MIDDLEBURY, Vt. – Frank Bruni, an op-ed columnist for the New York Times, will discuss the effects of identity politics and the importance of free speech in a free lecture on Wednesday, January 9, at 7 p.m. in Wilson Hall at the McCullough Student Center. His talk is sponsored by the Vermont Humanities Council and host Middlebury College, with additional support from the Mellon Foundation.

Bruni’s twice-weekly column reflects the diversity of his interests, from American politics to gay rights and from popular culture to higher education. He is a frequent contributor to CNN, an occasional guest on HBO’s Real Time with Bill Maher, and the 2016 recipient of the National Lesbian and Gay Journalists Association’s Randy Shilts Award for bringing stories of the LGBTQ community to mainstream media outlets.

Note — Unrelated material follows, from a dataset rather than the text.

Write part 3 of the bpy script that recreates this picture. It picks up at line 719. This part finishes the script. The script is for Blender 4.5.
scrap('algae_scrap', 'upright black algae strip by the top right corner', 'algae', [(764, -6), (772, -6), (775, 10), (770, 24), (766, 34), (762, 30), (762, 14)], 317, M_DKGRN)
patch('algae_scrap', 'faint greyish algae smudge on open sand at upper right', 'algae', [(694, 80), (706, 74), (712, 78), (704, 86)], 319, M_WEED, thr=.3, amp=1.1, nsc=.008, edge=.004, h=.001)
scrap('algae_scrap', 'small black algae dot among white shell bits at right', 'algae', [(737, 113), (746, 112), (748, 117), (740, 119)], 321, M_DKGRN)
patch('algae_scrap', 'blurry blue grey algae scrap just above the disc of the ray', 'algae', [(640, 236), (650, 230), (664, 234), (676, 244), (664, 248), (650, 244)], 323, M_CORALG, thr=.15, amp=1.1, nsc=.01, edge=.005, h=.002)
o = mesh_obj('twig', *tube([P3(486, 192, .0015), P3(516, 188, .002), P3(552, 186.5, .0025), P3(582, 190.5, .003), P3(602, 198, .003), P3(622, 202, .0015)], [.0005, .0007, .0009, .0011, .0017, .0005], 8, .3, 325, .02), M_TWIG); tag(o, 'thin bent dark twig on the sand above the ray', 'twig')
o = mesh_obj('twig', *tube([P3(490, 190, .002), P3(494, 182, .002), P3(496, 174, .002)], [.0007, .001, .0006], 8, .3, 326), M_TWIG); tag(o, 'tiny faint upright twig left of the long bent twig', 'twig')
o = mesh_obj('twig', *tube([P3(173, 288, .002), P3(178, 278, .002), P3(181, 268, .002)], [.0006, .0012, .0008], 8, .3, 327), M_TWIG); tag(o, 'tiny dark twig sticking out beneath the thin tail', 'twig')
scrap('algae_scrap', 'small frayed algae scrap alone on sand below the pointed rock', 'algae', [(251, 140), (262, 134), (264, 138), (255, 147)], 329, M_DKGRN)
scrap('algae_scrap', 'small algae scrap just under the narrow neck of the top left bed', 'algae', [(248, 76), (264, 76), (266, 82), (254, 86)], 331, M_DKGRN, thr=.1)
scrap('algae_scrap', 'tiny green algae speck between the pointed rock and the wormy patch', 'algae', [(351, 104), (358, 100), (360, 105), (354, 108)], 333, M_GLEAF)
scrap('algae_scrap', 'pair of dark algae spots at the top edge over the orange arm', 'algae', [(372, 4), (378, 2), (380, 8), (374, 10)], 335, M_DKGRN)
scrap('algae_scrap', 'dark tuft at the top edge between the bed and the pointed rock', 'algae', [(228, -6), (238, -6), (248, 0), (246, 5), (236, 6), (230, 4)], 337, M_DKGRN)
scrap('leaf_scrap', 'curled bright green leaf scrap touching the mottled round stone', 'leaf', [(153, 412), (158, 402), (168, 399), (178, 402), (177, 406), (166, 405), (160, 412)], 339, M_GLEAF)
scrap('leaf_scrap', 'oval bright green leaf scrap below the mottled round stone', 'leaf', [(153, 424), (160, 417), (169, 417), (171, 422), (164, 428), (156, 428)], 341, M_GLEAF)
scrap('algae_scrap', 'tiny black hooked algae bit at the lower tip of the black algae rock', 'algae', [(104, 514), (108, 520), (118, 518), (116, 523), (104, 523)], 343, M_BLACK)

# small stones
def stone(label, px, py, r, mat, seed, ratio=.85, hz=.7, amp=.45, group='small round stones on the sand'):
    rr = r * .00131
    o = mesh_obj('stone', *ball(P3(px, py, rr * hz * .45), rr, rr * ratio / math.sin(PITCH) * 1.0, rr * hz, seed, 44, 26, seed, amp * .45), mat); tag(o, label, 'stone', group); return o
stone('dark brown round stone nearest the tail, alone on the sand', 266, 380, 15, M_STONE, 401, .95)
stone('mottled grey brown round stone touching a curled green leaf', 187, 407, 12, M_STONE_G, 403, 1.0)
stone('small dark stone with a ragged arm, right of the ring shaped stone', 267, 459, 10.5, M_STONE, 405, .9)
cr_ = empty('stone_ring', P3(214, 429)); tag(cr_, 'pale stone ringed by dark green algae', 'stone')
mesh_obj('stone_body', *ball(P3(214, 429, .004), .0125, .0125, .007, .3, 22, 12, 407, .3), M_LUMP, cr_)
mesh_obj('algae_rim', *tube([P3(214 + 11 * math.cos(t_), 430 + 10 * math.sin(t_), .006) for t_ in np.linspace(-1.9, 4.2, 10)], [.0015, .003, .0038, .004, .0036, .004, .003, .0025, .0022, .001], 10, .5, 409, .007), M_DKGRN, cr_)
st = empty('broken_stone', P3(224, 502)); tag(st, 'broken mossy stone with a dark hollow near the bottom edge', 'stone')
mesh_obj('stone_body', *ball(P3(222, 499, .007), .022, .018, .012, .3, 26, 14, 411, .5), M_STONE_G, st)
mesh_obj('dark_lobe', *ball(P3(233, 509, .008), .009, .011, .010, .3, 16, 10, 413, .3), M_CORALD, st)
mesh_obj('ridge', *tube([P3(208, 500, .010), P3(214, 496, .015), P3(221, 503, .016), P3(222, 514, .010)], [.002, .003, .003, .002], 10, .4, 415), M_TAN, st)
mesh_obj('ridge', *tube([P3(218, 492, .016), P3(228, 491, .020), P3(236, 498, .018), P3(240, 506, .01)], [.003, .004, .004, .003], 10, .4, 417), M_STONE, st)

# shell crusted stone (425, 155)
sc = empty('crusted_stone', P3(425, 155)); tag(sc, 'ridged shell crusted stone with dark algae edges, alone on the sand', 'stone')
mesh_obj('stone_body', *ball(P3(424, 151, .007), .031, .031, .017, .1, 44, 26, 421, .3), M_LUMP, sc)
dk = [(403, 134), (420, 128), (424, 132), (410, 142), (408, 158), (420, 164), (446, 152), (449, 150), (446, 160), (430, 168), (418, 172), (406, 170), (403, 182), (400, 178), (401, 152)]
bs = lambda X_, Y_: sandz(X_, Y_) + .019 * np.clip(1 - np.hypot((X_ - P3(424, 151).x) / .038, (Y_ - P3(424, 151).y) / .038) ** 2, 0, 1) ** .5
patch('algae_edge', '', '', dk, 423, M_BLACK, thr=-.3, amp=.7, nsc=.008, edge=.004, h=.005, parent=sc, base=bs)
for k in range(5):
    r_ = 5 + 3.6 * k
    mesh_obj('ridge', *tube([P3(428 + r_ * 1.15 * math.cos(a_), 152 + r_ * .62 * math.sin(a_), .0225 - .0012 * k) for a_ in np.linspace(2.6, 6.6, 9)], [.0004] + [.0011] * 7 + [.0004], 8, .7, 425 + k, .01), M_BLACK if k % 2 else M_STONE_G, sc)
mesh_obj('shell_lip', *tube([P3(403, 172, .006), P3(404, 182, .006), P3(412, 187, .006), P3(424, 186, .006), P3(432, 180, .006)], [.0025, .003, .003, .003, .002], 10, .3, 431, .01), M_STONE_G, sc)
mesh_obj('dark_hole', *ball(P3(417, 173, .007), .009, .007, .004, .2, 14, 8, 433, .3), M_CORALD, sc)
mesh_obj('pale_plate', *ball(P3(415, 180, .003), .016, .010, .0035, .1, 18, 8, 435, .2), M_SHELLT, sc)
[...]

Bruni, 54, joined the staff of the Times in 1995 as a metropolitan reporter and writer for the Sunday magazine and Arts & Leisure section. In 1998, he was assigned to the Washington, D.C., bureau where he covered Capitol Hill, the presidential campaign of George W. Bush, and the White House.

In 2002, Bruni was promoted to chief of the Times’s Rome bureau and in 2004 the paper brought him back to New York as its chief restaurant critic, a post that he held for five years before becoming a staff writer for the Sunday magazine. In 2011, Bruni joined Paul Krugman, Maureen Dowd, and others as an “opposite-the-editorial-page” writer with his own column appearing every Sunday and Wednesday.

He is the author of the books Ambling into History (Harper, 2002), Born Round (Penguin Press, 2009), and Where You Go Is Not Where You’ll Be (Grand Central, 2015), and coauthor of A Gospel of Shame (Viking, 1993), A Meatloaf in Every Oven (Grand Central, 2017), and other titles.

A graduate of the University of North Carolina at Chapel Hill with a BA in English, Bruni earned an MS in journalism from Columbia University School of Journalism. He was a Pulitzer Traveling Fellow prior to launching his career with the Detroit Free Press.